ドバイの4競走で「万馬券の油田」を掘り当てる日本調教馬はどれだ? (4ページ目)

  • 土屋真光●文・写真 text & photo by Tsuchiya Masamitsu

 サトノクラウンは不良馬場だった昨年秋の天皇賞・秋(10月29日/東京・芝2000m)で激走した反動が根深かったのか、続くジャパンC、有馬記念(12月24日/中山・芝2500m)は本来の走りを見せることができなかった。今回はオーバーホールをしての出走。もとより、戦績からも休み明けは苦にしないタイプで、加えてこちらも芝の質が同じ香港で実際に勝利を収めている。当日までに雨が降る予報もなく、このまま良馬場で迎えられれば、本領を発揮できるはずだ。

 モズカッチャンも脇役で終わるつもりはないだろう。担当する梛木(なぎ)孝幸調教助手は「輸送で全然へこたれないんですよ。去年の春も小倉、中山、東京、東京と輸送競馬が続いても、最終的にオークスでも2着ですからね」とそのタフぶりを絶賛する。ここドバイでもハービンジャー旋風を吹かせるか注目だ。

 メインのドバイWCには昨年5着と健闘したアウォーディー(牡8歳)が、リベンジを期して再挑戦する。どちらかといえば不向きといえる昨年の馬場で、勝ったアロゲートには大きく離されたが、叩き合いを制して5着は確保した。今回は乾いた馬場で、よりこの馬にとって力を出しやすい条件となりそうだ。さらに、昨年1、2着だったアロゲート、ガンランナーは不在。この2頭を物差しにした場合、今年のメンバーなら昨年ほどの差を感じさせない。近況こそ今ひとつだが、騎乗予定の武豊騎手も「しばらく勝ち星から遠ざかっていますけど、ポテンシャルは高いので力を発揮できればチャンスはある」と、早々に現地に駆けつけ、調教から跨(またが)って本番に備える。

 馬券発売がないところでは、UAEダービーにはルッジェーロ(牡3歳)とタイキフルヴェール(牡3歳)の2頭が出走し、一昨年のラニや、昨年のエピカリスの再現を狙う。ともに500万条件までを勝っただけで、エピカリスらと比較すると戦績的に見劣りはするものの、ふたを開けてみないと判らないのが競馬だ。
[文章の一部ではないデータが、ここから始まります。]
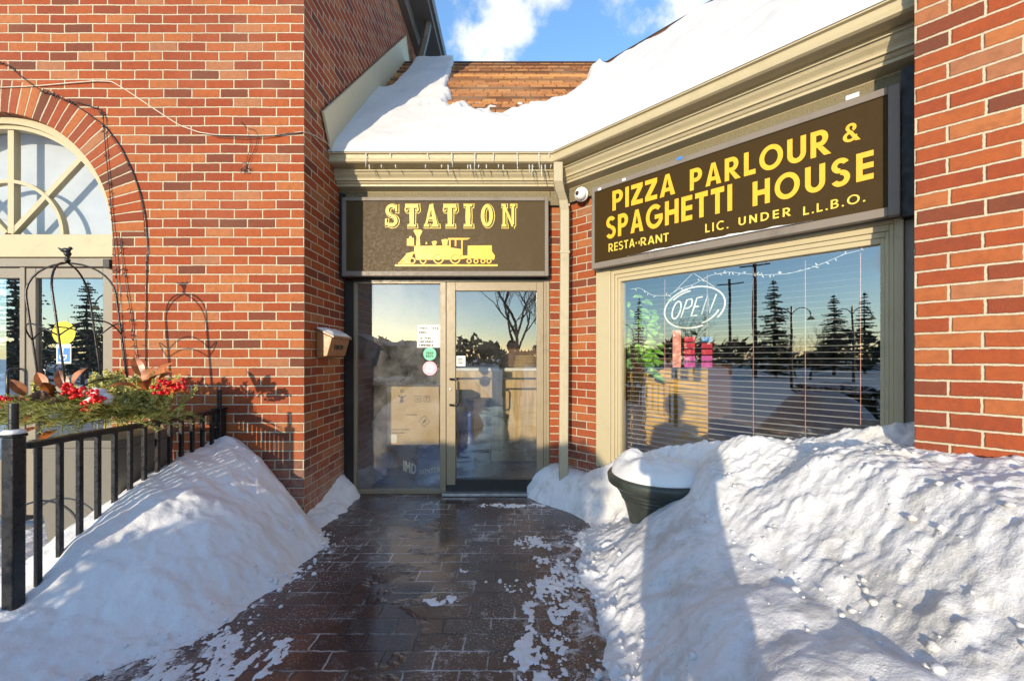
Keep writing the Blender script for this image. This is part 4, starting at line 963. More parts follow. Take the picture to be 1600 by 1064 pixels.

 また、ルッジェーロはカトレア賞(11月26日/東京・ダート1600m)を勝利、タイキフェルヴールはヒヤシンスS(2月18日/東京・ダート1600m)で2着に入り、ケンタッキーダービー出走権を競うポイントを保有している。ここでの結果次第でさらに先が拓けるし、今年のUAEのこの路線は例年と比較して層も厚くない。

 第1レースとして行なわれるゴドルフィンマイルにはアディラート(牡4歳)と、アキトクレッセント(牡6歳)が出走する。アディラートは昨年UAEダービーで果敢に先行し見せ場を作った。アキトクレッセントも過去6勝中5勝が1番人気でなく、昨年の武蔵野S(11月11日/東京・ダート1600m)でも15番人気で3着となったように、典型的な穴馬だ。地元勢を筆頭に相手も強力ではあるが、日本調教馬に勢いをつけるためにもいい競馬を見せたい。

 昨年もヴィブロスが下馬評を覆して勝利したように、ここ数年、ドバイワールドカップデーでは日の丸が掲げられるシーンが続いている。果たして、今年もその歓喜の瞬間が訪れるか。